Much like the 1985 issue from Poland, this stamp is a small souvenir sheet that includes a single stamp. Scott 5346 was issued in 1985, honoring the birth 300 years earlier of JS Bach. The present stamp features stylized pipes and wood-scrollwork in the selvage. An inscription at the bottom notes the anniversary year. The stamp itself also shows Bach's signature.

Poland: Bach

Though at the time not a member of the European Union, Poland issued in 1985 a stamp that seems to fit the music heme that year. Scott 2712 depicts JS Bach and an organ case. There were actually two versions of this stamp issued.

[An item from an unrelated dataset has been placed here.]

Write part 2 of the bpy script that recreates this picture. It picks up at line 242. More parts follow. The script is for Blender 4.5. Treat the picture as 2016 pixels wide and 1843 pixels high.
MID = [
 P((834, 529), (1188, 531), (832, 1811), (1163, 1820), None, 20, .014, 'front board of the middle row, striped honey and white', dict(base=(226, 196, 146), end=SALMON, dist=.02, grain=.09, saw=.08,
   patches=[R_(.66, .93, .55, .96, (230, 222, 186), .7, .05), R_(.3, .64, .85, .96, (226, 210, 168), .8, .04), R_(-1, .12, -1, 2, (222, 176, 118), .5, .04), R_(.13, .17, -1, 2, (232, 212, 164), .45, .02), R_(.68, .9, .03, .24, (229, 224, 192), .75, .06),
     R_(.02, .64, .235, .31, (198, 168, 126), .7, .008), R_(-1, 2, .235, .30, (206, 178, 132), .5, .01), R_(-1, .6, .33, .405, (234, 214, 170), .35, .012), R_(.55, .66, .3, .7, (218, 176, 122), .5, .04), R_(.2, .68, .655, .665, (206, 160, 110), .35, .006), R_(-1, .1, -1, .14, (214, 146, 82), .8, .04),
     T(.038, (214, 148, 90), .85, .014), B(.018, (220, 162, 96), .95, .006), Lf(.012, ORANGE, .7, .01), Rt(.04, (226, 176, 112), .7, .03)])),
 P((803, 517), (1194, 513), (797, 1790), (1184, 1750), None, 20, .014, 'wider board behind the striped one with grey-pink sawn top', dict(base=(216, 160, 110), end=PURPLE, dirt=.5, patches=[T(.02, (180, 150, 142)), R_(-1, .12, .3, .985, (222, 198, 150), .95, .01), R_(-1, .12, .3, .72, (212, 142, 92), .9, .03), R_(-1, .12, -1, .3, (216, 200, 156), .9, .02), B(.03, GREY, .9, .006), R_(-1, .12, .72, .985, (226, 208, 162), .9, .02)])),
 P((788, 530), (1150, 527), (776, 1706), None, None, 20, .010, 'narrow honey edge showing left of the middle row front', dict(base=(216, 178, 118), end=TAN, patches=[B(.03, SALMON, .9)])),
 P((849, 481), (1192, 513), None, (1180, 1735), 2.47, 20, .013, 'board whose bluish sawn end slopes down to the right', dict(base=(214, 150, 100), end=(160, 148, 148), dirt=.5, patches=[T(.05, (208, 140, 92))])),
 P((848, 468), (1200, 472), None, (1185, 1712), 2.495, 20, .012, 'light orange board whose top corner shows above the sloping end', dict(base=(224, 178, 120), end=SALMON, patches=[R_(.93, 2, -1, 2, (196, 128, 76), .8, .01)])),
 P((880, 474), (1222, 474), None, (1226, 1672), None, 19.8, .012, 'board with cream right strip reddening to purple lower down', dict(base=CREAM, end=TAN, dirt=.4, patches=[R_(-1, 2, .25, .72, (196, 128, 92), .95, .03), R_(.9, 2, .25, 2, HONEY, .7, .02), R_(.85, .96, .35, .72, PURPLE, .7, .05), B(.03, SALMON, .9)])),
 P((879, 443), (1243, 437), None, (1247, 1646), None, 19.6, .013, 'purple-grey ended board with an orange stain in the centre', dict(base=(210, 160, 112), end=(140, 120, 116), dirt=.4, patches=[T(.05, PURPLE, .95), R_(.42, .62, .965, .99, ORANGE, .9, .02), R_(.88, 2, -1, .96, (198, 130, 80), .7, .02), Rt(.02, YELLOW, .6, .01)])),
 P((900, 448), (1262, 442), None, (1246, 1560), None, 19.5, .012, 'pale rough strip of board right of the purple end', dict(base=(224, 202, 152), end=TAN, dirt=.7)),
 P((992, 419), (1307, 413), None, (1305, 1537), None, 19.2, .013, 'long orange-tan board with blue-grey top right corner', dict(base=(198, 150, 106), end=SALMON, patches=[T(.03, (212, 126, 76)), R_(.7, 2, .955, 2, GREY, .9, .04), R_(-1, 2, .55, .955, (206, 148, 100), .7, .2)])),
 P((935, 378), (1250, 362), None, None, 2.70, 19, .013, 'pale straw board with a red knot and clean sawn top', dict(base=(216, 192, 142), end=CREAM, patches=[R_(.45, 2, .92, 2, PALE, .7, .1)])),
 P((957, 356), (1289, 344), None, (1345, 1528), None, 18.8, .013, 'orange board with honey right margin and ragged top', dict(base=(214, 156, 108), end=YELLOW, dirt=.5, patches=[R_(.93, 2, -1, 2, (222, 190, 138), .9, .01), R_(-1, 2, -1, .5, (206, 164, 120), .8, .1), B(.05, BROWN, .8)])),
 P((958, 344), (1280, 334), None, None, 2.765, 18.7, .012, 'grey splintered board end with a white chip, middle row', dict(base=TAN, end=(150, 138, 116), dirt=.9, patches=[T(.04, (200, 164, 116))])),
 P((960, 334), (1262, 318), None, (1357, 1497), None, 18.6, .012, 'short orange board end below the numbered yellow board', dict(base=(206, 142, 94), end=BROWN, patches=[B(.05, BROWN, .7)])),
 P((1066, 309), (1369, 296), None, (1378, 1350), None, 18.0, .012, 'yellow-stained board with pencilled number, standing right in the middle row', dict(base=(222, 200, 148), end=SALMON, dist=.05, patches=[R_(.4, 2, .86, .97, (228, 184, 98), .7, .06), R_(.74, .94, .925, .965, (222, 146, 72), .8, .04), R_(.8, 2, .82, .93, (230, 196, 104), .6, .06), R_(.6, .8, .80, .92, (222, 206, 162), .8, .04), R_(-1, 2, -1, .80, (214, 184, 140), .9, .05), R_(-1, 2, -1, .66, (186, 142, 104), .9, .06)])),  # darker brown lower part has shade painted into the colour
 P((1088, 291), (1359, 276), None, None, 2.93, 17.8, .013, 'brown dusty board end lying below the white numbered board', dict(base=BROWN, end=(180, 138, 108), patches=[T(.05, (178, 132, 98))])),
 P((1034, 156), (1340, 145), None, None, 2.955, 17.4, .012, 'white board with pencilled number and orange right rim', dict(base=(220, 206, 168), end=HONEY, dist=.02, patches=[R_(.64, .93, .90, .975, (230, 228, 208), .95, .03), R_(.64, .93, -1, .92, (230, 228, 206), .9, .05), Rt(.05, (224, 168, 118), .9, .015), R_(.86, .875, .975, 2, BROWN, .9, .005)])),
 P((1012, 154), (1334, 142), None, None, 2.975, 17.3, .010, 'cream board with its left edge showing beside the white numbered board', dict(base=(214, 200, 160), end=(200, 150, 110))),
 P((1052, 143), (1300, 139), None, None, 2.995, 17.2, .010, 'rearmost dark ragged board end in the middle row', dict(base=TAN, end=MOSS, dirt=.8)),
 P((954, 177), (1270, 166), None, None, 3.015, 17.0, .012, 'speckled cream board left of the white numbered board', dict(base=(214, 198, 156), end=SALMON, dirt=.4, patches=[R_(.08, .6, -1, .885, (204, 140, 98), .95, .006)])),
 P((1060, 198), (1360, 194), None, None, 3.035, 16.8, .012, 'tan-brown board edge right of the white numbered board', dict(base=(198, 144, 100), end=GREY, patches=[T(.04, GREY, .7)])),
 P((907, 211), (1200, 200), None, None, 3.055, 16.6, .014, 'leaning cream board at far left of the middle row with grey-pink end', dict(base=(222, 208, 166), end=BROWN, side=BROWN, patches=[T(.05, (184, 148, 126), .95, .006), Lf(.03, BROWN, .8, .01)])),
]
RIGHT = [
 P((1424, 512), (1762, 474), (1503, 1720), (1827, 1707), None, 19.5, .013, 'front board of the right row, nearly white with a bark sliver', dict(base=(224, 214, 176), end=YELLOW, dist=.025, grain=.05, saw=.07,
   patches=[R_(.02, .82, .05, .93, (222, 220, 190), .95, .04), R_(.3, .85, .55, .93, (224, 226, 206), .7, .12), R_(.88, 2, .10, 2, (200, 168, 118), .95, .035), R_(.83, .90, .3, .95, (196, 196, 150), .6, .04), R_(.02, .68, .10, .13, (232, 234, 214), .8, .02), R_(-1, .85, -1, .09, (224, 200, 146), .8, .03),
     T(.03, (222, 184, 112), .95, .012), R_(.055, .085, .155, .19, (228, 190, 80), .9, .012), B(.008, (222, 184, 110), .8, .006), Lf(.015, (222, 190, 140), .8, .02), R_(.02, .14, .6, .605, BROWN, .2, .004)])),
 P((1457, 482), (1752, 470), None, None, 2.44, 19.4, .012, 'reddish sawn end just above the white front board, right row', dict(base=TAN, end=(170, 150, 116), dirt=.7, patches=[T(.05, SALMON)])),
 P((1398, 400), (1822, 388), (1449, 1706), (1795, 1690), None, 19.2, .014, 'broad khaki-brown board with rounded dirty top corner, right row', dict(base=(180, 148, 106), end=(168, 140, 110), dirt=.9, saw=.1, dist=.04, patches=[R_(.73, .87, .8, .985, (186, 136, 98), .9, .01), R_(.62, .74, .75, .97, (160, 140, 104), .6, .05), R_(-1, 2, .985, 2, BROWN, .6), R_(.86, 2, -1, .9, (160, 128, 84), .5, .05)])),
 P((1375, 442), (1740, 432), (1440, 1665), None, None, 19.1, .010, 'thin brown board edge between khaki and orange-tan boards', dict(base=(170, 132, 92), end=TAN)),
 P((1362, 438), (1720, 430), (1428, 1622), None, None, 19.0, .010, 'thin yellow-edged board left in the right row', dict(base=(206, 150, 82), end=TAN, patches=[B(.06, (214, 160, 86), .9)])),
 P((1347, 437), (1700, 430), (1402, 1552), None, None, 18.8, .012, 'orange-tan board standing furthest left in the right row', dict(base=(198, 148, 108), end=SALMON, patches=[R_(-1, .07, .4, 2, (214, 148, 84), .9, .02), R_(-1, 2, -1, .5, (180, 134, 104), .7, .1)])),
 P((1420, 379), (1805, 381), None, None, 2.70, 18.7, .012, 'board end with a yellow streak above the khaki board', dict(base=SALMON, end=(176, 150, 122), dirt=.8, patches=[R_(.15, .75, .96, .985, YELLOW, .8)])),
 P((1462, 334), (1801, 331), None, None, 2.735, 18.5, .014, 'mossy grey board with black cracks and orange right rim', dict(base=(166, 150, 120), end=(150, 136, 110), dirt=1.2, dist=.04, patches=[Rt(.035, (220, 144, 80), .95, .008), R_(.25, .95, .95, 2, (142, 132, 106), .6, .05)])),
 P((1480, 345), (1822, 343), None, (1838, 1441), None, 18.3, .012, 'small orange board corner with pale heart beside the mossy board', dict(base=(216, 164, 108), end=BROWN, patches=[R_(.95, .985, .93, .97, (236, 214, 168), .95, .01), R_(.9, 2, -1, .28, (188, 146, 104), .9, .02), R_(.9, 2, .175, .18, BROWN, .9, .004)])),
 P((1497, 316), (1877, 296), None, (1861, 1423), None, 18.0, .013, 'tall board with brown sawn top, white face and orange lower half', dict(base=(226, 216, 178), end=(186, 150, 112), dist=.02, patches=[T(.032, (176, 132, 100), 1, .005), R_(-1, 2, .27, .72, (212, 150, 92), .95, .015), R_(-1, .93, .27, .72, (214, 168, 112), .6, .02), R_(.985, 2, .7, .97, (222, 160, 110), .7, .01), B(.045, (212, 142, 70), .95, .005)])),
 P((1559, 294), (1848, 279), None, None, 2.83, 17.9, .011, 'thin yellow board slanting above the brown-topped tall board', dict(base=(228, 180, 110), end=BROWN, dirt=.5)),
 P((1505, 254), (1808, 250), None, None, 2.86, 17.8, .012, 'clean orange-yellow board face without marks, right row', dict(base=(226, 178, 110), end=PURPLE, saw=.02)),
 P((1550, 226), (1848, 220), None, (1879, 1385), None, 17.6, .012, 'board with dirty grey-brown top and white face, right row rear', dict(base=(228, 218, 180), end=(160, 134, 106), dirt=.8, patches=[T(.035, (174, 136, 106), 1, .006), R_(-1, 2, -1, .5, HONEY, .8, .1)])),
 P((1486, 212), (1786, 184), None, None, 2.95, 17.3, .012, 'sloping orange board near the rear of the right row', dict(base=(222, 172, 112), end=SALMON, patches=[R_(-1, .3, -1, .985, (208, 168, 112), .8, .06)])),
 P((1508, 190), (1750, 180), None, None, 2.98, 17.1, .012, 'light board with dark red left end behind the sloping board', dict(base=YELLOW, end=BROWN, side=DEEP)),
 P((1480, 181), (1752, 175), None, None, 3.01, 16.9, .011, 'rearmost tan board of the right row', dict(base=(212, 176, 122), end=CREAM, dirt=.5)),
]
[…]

One has an inscription at the bottom (like my example above) which in rough translation acknowledges the 300th anniversary of the birth of Bach. This version saw only limited release and is fairly valuable. The second version omits the inscription and is more common. The stamp also features a large Baroque organ case. I cannot tell what instrument it may be; others more acquainted with Bach organs may recognize it. This stamp, because it was released as a single stamp in a very large selvage, actually qualifies as a mini-sheet, or souvenir sheet.

Netherlands: Europa, 1985

The Netherlands prepared a pair of stamps for the 1985 music year. Scott 669-670 feature a piano keyboard on the low-value and  stylized organ pipes on the 70c stamp.

Malta: Art works

Malta issued a set of four stamps in 2004 celebrating works of art. The 20c stamp (Scott 1182) pictures organ pipes and a bit of music. The organ pipes are from the instrument in the Cathedral in Mdina. Robert Buhagiar has a very nice description of the organ and the work he has done on it. The Scott catalog tells us that the musical example on the stamp is from a work by Begninon Zerafa. He was director of cathedral music 1744-1787. The stamp set exist as individual stamps but are also combined on a souvenir sheet (Scott 1185).


Friday, January 17, 2014

Mali: Mozart

Mali honored W. Amadeus Mozart in 1981 with a set of two stamps which includes artistic representations of the composer along with several musical instruments, organ among them. Being artistic representations, no specific organ is identified. Both of the stamps in this set paid airmail postage.

Malta: Christmas

Malta issued three sets of stamps in 1973 that all utilized the same general look and format. The third set of three stamps includes two stamps that include stylized organ pipes. The first  (Scott B13) features angels singing; the second (B15) shows a building, candles and a tambourine with pipes barely showing behind. The stamps are all artistic renditions, so no specific pipe organ is shown. Scott does not specify the recipient of the surcharge funds.

Liechtenstein: Music Year

The year 1985 was a very important year for pipe organs on stamps. European nations for many years issued stamps on a selected theme yearly. In 1985 the chosen theme was music. This year was the 300th anniversary of the birth of both Handel and Bach. Liechtenstein issued a set of two stamps for the Music Year theme. The low value includes a portativ organ. The artist of this painting is not identified. The Scott catalog  (#804) describes it as "three muses." The organ looks like a typical single rank of pipes instrument, with fewer than 30 keys. An angel is working the bellows for the player. Other instruments are a flute and some variety of stringed instrument.